### Objective
Copy out every line in the entries below that includes "scene".

### Material provided

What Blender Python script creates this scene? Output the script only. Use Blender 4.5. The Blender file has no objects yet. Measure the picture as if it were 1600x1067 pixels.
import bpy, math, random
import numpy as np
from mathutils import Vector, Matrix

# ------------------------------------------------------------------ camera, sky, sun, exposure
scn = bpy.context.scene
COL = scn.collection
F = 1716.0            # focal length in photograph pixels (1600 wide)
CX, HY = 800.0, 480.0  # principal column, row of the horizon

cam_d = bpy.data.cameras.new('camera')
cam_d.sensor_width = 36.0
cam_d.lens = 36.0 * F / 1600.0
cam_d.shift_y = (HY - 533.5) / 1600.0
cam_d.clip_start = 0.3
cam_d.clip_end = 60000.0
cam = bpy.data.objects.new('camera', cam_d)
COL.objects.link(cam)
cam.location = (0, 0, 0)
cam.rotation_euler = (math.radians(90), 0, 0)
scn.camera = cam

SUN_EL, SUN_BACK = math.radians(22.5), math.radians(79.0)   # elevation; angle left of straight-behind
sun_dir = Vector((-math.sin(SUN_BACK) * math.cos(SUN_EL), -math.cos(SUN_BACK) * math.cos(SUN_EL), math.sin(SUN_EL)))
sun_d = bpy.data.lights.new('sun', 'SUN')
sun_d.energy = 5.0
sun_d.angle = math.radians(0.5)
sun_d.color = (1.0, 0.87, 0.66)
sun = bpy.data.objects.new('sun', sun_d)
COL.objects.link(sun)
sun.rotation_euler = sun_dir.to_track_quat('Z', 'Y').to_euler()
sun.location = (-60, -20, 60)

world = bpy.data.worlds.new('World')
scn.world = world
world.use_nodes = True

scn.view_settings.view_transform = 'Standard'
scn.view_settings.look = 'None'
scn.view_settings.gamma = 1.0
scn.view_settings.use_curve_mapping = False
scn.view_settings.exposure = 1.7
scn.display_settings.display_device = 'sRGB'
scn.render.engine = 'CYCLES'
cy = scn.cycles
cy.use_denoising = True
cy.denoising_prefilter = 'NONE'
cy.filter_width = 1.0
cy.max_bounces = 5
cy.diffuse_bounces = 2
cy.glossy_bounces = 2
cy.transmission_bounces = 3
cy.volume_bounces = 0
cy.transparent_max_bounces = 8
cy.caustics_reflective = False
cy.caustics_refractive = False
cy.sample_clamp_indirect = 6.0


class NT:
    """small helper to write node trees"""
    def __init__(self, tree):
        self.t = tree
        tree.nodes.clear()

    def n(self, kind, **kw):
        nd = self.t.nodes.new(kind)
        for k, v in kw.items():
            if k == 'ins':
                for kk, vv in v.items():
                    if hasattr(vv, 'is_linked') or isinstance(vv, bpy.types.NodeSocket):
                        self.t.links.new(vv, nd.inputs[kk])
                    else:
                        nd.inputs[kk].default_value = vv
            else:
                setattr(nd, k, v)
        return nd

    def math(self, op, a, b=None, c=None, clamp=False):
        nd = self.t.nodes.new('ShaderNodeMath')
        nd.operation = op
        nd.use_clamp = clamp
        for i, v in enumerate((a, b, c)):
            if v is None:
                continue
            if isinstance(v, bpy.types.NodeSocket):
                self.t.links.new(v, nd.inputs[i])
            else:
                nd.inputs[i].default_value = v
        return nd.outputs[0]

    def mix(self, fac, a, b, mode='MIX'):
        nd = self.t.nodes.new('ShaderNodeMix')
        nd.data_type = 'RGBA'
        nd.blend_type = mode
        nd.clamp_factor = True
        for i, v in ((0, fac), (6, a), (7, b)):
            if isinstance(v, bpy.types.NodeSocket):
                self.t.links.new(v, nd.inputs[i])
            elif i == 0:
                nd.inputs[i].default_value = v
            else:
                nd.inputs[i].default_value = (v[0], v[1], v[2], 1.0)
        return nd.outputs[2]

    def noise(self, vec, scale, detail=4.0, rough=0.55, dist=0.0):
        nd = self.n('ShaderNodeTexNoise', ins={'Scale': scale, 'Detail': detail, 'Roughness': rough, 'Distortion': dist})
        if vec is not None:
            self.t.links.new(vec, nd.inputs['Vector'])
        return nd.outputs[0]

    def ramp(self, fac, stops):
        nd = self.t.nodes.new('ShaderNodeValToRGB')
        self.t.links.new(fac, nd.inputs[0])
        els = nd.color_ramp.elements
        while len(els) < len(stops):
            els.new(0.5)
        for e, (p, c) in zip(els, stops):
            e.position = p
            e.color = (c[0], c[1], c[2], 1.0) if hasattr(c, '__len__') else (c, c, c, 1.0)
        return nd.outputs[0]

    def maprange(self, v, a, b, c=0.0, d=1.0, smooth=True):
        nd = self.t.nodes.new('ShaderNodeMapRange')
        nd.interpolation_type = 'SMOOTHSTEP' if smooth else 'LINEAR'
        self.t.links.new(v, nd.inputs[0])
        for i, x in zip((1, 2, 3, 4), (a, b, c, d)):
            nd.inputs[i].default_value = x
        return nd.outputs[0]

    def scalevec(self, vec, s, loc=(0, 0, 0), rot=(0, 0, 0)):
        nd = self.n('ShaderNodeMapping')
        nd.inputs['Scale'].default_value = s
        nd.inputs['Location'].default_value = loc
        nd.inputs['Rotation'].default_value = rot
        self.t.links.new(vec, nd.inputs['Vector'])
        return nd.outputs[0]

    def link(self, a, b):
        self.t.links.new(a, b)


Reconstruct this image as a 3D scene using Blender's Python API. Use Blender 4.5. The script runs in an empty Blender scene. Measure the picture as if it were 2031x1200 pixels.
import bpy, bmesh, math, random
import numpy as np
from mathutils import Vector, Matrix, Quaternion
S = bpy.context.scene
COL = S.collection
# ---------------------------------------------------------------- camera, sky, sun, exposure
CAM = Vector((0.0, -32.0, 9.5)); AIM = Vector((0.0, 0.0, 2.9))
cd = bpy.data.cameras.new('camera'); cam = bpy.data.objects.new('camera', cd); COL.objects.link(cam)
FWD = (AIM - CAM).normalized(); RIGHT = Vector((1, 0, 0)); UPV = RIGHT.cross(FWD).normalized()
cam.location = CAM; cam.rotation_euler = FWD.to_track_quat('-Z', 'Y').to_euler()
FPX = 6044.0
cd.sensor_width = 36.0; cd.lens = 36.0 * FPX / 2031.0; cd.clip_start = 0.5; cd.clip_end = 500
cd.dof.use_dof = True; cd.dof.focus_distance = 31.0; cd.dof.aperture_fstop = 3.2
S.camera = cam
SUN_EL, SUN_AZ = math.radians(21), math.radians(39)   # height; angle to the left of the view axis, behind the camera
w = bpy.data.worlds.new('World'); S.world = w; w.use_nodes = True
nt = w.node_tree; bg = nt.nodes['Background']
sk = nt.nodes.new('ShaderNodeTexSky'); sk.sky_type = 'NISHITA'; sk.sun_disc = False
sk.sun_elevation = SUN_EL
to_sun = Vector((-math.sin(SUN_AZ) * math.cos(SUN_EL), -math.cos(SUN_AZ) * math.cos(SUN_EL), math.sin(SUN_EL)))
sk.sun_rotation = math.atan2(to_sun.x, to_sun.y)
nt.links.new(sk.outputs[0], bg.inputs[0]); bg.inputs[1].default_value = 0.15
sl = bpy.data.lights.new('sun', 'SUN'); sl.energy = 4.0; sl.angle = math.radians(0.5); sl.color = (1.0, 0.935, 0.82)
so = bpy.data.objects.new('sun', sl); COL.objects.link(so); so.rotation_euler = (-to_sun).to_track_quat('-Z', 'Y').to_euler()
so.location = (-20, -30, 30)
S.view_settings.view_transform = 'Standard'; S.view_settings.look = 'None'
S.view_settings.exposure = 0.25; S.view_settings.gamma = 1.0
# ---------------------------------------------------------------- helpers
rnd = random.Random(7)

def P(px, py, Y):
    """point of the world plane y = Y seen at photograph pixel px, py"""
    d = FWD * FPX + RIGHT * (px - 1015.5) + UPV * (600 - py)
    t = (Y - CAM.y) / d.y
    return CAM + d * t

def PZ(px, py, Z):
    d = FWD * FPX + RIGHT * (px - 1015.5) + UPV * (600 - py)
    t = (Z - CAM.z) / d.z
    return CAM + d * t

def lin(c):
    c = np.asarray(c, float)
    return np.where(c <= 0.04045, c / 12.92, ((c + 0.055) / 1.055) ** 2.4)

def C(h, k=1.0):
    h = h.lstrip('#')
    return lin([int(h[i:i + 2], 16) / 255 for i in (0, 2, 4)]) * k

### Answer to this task
What Blender Python script creates this scene? Output the script only. Use Blender 4.5. The Blender file has no objects yet. Measure the picture as if it were 1600x1067 pixels.
scn = bpy.context.scene
Reconstruct this image as a 3D scene using Blender's Python API. Use Blender 4.5. The script runs in an empty Blender scene. Measure the picture as if it were 2031x1200 pixels.
S = bpy.context.scene